Ready for their closeup: Chefs Jeremy Anderson and Eric Hellner.
Back in Emeril's pre-Katrina heyday, chefs and serious foodies used to dismiss it as the Bam! network. Now it's disdained as All-Rachael, All-The-Time. You know, the Food Network, not about cooking so much as lifestyle (travel, glitz), weaponry (knife-wielding, cake-frosting) and tours of candy factories. Deliberate programming choices, made to draw viewers too sedate for Housewives and too chicken for Survivor.
But step-by-step instructions on how to boil water can only fill so many half-hours, and gonzo chef Tony Bourdain's already under contract to the Travel Channel, so the search is on, yet again, for The Next Big Cook.
So here are my candidates, buddies who could be brothers, both executive chefs in the Consolidated Restaurants organization. Jeremy Anderson heads up Elliott's Oyster House, Eric Hellner is his counterpart at Union Square Grill. We've written about their prowess more than once, since Jeremy's a whiz with local salmon and Eric certainly knows his meat. They auditioned separately but really ought to be onscreen together, a Mutt & Jeff tag-team of frat-boy look-alikes who really do know what they're doing.

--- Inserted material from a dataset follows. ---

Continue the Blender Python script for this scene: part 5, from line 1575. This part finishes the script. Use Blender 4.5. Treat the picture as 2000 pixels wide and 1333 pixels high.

The competition will be fierce, though: celebrities like Dan Thiessen (0/8 Seafood Grill) and Gabriel Claycamp (Culinary Communion) also turning up in the lobby of the Andra, figurative toques on head, literal 9-page applications in hand.
(Equal Opportunity Employment note: application begins with "Describe your family & living situation ... boyfriend/girlfriend" among many, many forbidden questions, not to mention the mandatory Release & Waiver, whether selected or not, waiving privacy rights. It's a jungle out there, folks, ya gotta be ruthless.)
Actually, Seattle is one of five locations for open auditions, fodder for Food Network's fourth season of slice-em-up, grind-em-down boot camp. From Stars of Tomorrow to Simon-Randy-Paula, the talent contest is even more American than apple pie. Mmm...pie.